Опираясь на то же убеждение в суверенности каждого в его отношениях с Богом, Максим отверг и обвинение стольничего императора Сергия в том, что он (Максим) призывает людей не вступать в общение с Константинопольской Церковью: «Кто может сказать, что я говорил ему: не имей общения с Церковью византийцев?» На возражение Сергия: «Это самое именно, что ты не имеешь общения, служит великим призывом ко всем, чтобы не иметь общения», Максим, в свою очередь, ответил: «Господин мой! Ничего нет сильнее обличений совести и ничего нет дерзновеннее ее одобрений» (RM 9). Из этого отрывка можно заключить, что Максим не вел никакой «пропаганды», призывая людей не вступать в общение с Константинопольской патриархией на основании ее безблагодатности, но свидетельствовал об истине исключительно своим примером и исповедничеством. То есть он уверенно смог отвергнуть давление на свою совесть, поскольку сам никогда ни на чью совесть не давил.
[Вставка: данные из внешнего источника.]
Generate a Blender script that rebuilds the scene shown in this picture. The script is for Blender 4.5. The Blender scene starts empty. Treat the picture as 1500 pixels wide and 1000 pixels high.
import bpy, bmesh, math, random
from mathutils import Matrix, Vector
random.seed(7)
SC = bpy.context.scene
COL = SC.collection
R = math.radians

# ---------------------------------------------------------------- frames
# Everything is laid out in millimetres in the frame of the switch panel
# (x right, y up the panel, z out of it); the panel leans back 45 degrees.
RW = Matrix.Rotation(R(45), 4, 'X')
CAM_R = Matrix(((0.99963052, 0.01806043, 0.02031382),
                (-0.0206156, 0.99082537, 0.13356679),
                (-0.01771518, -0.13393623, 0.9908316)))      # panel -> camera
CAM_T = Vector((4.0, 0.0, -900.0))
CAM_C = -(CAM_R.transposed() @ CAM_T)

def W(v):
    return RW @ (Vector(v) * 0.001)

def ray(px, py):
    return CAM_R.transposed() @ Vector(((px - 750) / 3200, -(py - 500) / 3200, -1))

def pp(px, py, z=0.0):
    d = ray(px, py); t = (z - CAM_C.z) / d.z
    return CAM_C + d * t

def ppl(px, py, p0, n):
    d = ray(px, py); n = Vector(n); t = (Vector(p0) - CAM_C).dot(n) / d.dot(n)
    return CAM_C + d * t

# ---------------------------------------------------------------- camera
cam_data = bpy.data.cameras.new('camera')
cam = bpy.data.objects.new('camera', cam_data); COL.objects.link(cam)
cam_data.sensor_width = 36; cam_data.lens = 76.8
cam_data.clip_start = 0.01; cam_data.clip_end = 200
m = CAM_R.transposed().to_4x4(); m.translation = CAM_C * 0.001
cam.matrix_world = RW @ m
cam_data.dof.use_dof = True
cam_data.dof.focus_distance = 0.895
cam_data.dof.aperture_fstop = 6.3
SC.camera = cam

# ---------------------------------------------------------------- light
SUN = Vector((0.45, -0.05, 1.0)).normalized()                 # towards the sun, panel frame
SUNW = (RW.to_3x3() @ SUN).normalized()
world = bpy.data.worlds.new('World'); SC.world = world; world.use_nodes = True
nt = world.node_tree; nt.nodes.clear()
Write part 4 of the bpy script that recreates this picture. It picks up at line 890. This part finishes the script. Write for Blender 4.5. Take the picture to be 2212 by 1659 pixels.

Наконец, следует упомянуть и о попытке одного из обвинителей, императорского сакеллария, во время второй сессии суда (состоявшейся в следующую субботу) воздействовать на Максима посредством упрека в противоестественной ненависти к своим, т. е. в отсутствии патриотизма: «Почему ты любишь римлян, агреков ненавидишь?» Для Максима, столь много писавшего о бесстрастии, такой упрек в пристрастности был, конечно, неприемлем. Он ответил: «Заповедь имеем не ненавидеть никого: люблю римлян как единоверных, а греков как говорящих на одном языке[1920]» (RM 11). Этот ответ не столь прост, как может показаться. Его глубину можно увидеть, если задаться вопросом: что, собственно, значило для Максима любить римлян как единоверных, и что значило любить греков как говорящих на одном языке? На первый вопрос уже дал убедительный ответ Ларше: любовь Максима к Риму была обусловлена его правильным исповеданием, но если Рим предавал истину (а как мы видели, Максим это допускал), то Максим оставался с истиной, а не с Римом[1921]. С другой стороны, и под любовью к грекам как «говорящим на одном языке», вероятно, следует понимать не привязанность к тем, кто разделяет с ним культуру и наречие. Греческий был тем языком, на котором Максим свидетельствовал об истине, и эту истину он непосредственно мог возвещать только грекам. Таким образом, как и любовь к римлянам, любовь Максима к грекам была, в его понимании, не безусловной, но опосредованной его любовью к истине.
Итак, защита Максима оказалась безупречной. Его судьям не удалось сломить его, т. е. заставить признать Типос и вступить в общение с имперской Церковью, ни угрозами, ни апелляцией к авторитету, ни воздействием на совесть, ни, наконец, упреком в пристрастности и недостатке любви к ближним.